Tories could axe Homes and Communities Agency

25 Nov 09
A multibillion-pound housing and regeneration agency set up just under one year ago faces the axe under a Conservative government
By Neil Merrick

25 November 2009

A multibillion-pound housing and regeneration agency set up just under one year ago faces the axe under a Conservative government.

Shadow housing minister Grant Shapps told house builders that the Homes and Communities Agency was ‘cumbersome’ and too expensive. ‘They have 21 offices around the country and a £4.5m staffing bill per month,’ he said

Shapps, who has already indicated that the Conservatives would wind up the Tenant Services Authority, claimed the HCA was ‘made up of lots of different quangos’ and that some activities, such as training, duplicated private sector initiatives.

While he accepted that an agency was needed to own public land, it would be far cheaper for development grants to be given directly by the government, he told a lunch organised by the National House Building Council on November 19.
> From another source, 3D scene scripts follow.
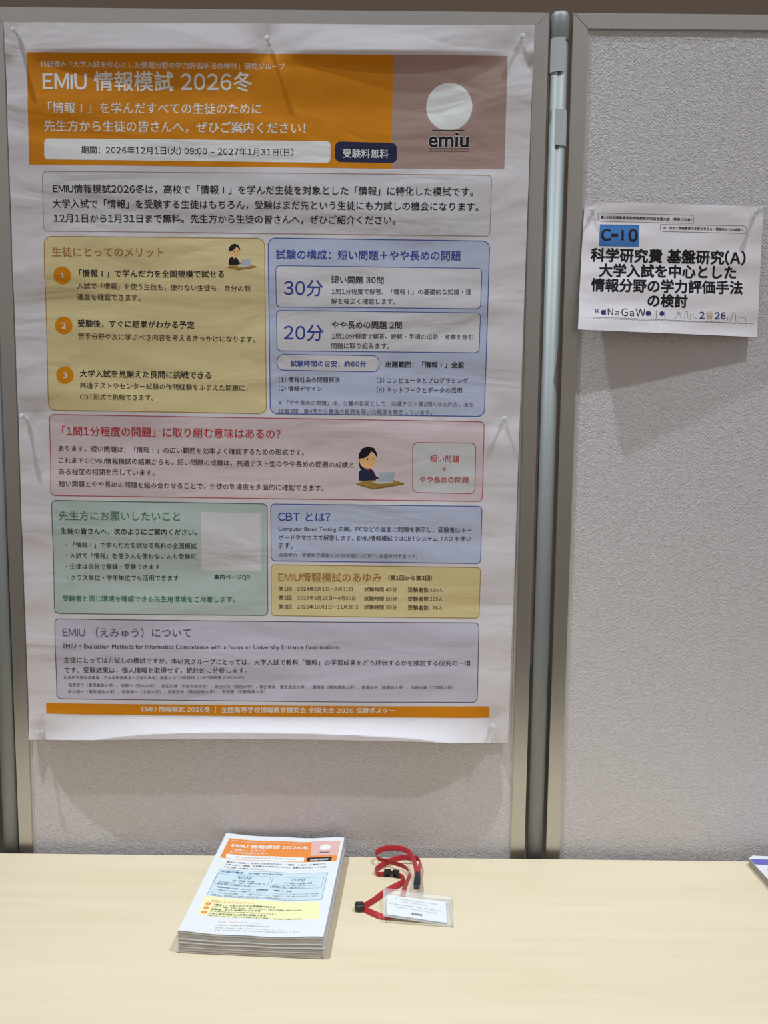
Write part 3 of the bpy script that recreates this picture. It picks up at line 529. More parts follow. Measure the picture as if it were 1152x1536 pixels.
LEAFLET_PRINT = [
  ('b', [(9.7, 280.0), (204.8, 283.8), (205.0, 213.5), (9.4, 211.7)], 0, 'lorange', None, 0, 0),
  ('b', [(154.3, 285.0), (204.5, 283.8), (204.3, 232.6), (158.7, 234.4)], 0, 'lpink', None, 0, 1),
  ('t', '科研費A「大学入試を中心とした情報分野の学力評価手法の検討」研究グループ', (15.0, 272.8), (145.0, 276.0), 'white', 0.85),
  ('t', 'EMIU 情報模試 2026冬', (19.7, 256.3), (151.6, 261.7), 'white', 2.35),
  ('t', '「情報Ⅰ」を学んだ', (24.4, 242.6), (80.7, 245.8), 'white', 1.65),
  ('t', 'すべての生徒のために', (20.6, 233.3), (85.9, 237.1), 'white', 1.65),
  ('b', [(16.8, 226.4), (149.8, 228.4), (150.4, 214.5), (18.9, 212.5)], 2.5, 'white', None, 0, 1),
  ('t', '期間：2026年12月1日(火) 09:00 – 2027年1月31日(日)', (32.7, 219.4), (135.3, 221.5), 'ink', 0.85),
  ('b', [(154.3, 228.2), (196.6, 228.5), (196.2, 214.0), (154.8, 214.2)], 2.5, 'navyfill', None, 0, 1),
  ('t', '受験料無料', (160.4, 220.5), (191.1, 219.9), 'white', 1.85),
  ('o', (180.7, 262.1), 9.5, 'white', 2),
  ('t', 'emiu', (173.3, 245.1), (190.2, 244.6), 'ink', 3.35),
  ('t', '高校で「情報Ⅰ」を学んだ生徒のための，「情報」に特化した模試です。', (23.8, 200.7), (188.7, 204.3), 'ink', 1.15),
  ('t', '大学入試で「情報」を受験する生徒はもちろん，受験はまだ先という生徒', (22.8, 192.6), (190.7, 194.8), 'ink', 1.15),
  ('t', 'にも力試しの機会になります。', (22.6, 184.7), (91.1, 183.8), 'ink', 1.15),
  ('b', [(19.1, 177.7), (195.5, 176.4), (195.4, 95.3), (16.8, 97.6)], 2, 'lblue', 'lblueline', 0.7, 0),
  ('t', '試験の構成', (22.6, 170.3), (58.1, 170.2), 'navy', 2.05),
  ('t', '短い問題＋やや長めの問題', (66.8, 169.3), (122.1, 170.2), 'ink', 1.45),
  ('b', [(17.9, 161.7), (104.2, 162.3), (104.3, 130.6), (17.4, 130.8)], 2, 'lblue', 'lblueline', 0.6, 1),
  ('b', [(108.3, 163.2), (191.0, 162.5), (190.4, 129.9), (109.4, 130.0)], 2, 'lblue', 'lblueline', 0.6, 1),
  ('t', '30分', (50.5, 155.5), (75.4, 155.3), 'navy', 1.45),
  ('t', '短い問題 30問', (46.0, 145.6), (80.9, 145.0), 'ink', 1.65),
  ('t', '1問1分程度で解答。「情報Ⅰ」の基礎的な知識・理', (24.4, 138.6), (99.8, 138.6), 'ink', 0.85),
  ('t', '解を幅広く確認します。', (24.3, 133.4), (78.7, 132.8), 'ink', 0.85),
  ('t', '20分', (137.8, 155.8), (162.0, 155.5), 'navy', 1.45),
  ('t', 'やや長めの問題 2問', (127.8, 145.4), (173.7, 145.3), 'ink', 1.65),
  ('t', '1問10分程度で解答。読解・手順の追跡・考察を含む', (113.6, 139.1), (182.9, 138.7), 'ink', 0.85),
  ('t', '問題に取り組みます。', (111.9, 133.3), (165.8, 132.7), 'ink', 0.85),
  ('t', '試験時間の目安：約60分', (26.8, 123.2), (81.0, 121.6), 'navy', 1.65),
  ('t', '出題範囲：「情報Ⅰ」全般', (89.2, 121.8), (145.5, 121.9), 'ink', 1.65),
  ('t', '(1) 情報社会の問題解決\u3000(2) 情報デザイン\u3000(3) コンピュータとプログラミング\u3000(4) ネットワークとデータの活用', (26.1, 114.9), (189.0, 113.1), 'ink', 0.85),
  ('t', '※「やや長めの問題」は，分量の目安として，共通テスト第2問A/Bの片方，また', (22.6, 107.1), (187.2, 106.5), 'grey', 0.85),
  ('t', 'は第3問・第4問から最後の設問を除いた程度を想定しています。', (22.1, 100.5), (154.5, 99.6), 'grey', 0.85),
  ('b', [(15.3, 95.0), (193.9, 89.9), (198.3, 42.6), (16.6, 42.7)], 2, 'lyellow', None, 0, 0),
  ('t', '生徒にとってのメリット', (27.3, 83.2), (94.4, 82.9), 'lorange', 1.45),
  ('o', (25.0, 74.3), 4.3, 'lorange', 1),
  ('t', '1', (23.9, 74.2), (26.0, 74.4), 'white', 1.65),
  ('o', (24.9, 63.3), 4.3, 'lorange', 1),
  ('t', '2', (23.8, 63.3), (25.9, 63.4), 'white', 1.65),
  ('o', (24.6, 51.1), 4.3, 'lorange', 1),
  ('t', '3', (23.6, 51.1), (25.6, 51.2), 'white', 1.65),
  ('t', '「情報Ⅰ」で学んだ力を全国規模で試せる', (34.2, 73.6), (127.8, 75.3), 'ink', 2.05),
  ('t', '入試で「情報」を使う生徒も，使わない生徒も，自分の到達度を確認できます。', (33.7, 68.3), (170.0, 68.1), 'ink', 0.85),
  ('t', '受験後，すぐに結果がわかる予定', (32.7, 61.6), (107.7, 63.0), 'ink', 2.05),
  ('t', '苦手分野や次に学ぶべき内容を考えるきっかけになります。', (32.2, 56.4), (133.8, 57.0), 'ink', 0.85),
  ('t', '大学入試を見据えた良問に挑戦できる', (31.8, 49.8), (117.8, 51.2), 'ink', 2.05),
  ('t', '共通テストやセンター試験の作問経験をふまえた問題に，CBT形式で挑戦できます。', (31.0, 44.7), (173.4, 44.8), 'ink', 0.85),
  ('g', (50.9, 30.7), (114.5, 31.0), 3.2, 'lorange'),
  ('g', (50.9, 22.3), (128.6, 24.1), 3.0, 'ink'),
  ('g', (50.3, 15.6), (148.5, 16.8), 2.6, 'grey'),
  ('g', (51.0, 9.6), (174.5, 12.2), 2.6, 'grey'),
]

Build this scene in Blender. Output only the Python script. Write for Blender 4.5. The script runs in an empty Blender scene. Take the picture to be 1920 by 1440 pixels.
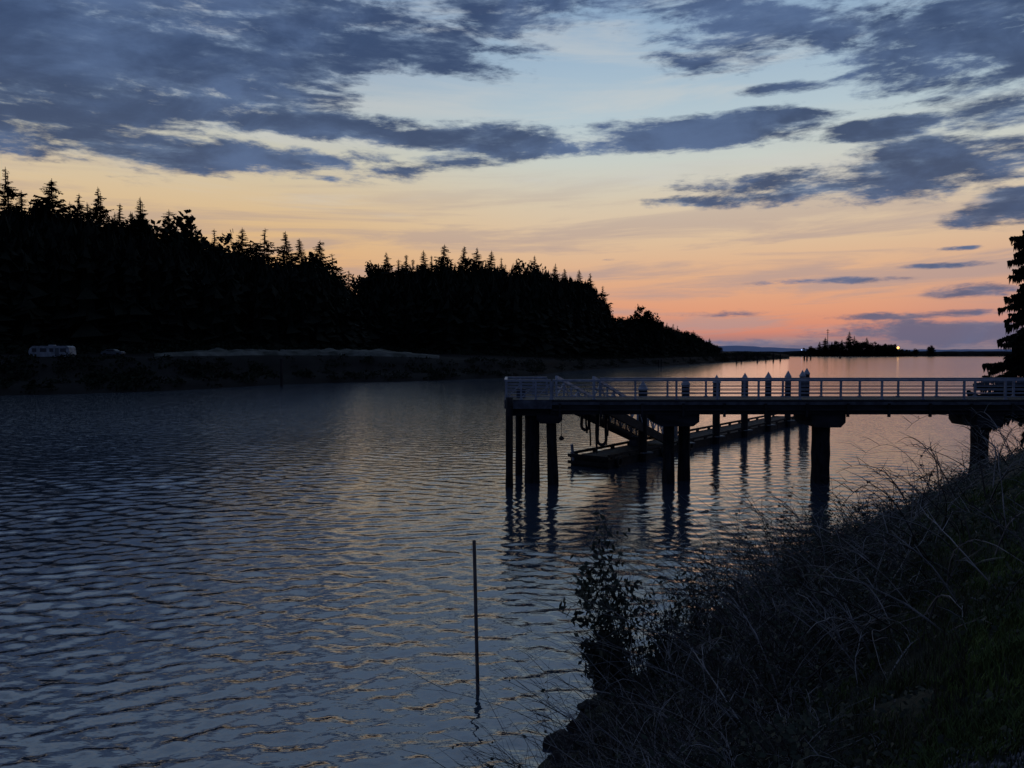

Both the HCA and TSA were launched last December to replace English Partnerships and the Housing Corporation. Shapps described the position in London, where HCA chief executive Sir Bob Kerslake sits on a board chaired by Mayor Boris Johnson, as ‘ludicrous duplication’. He added: ‘We see great savings to be made from cuts in enormous organisations.’

An HCA spokeswoman said the agency had cut the network of offices it inherited in 2008 from 21 to 17, eight of which are shared with Regional Government Offices or other public bodies. Its monthly salary bill is £4.2m.

Shapps praised the HCA’s efforts by to encourage institutional investors to fund private rented housing and said these should be extended to social housing.

Figures published by the HCA on November 24 show that 20,177 homes were built by housing associations and other developers between April and September as part of the National Affordable Housing Programme. This included 10,671 for social renting. Starts were made on 14,136, of which 9,280 were for social renting. The agency said it was on course to meet its end of year targets.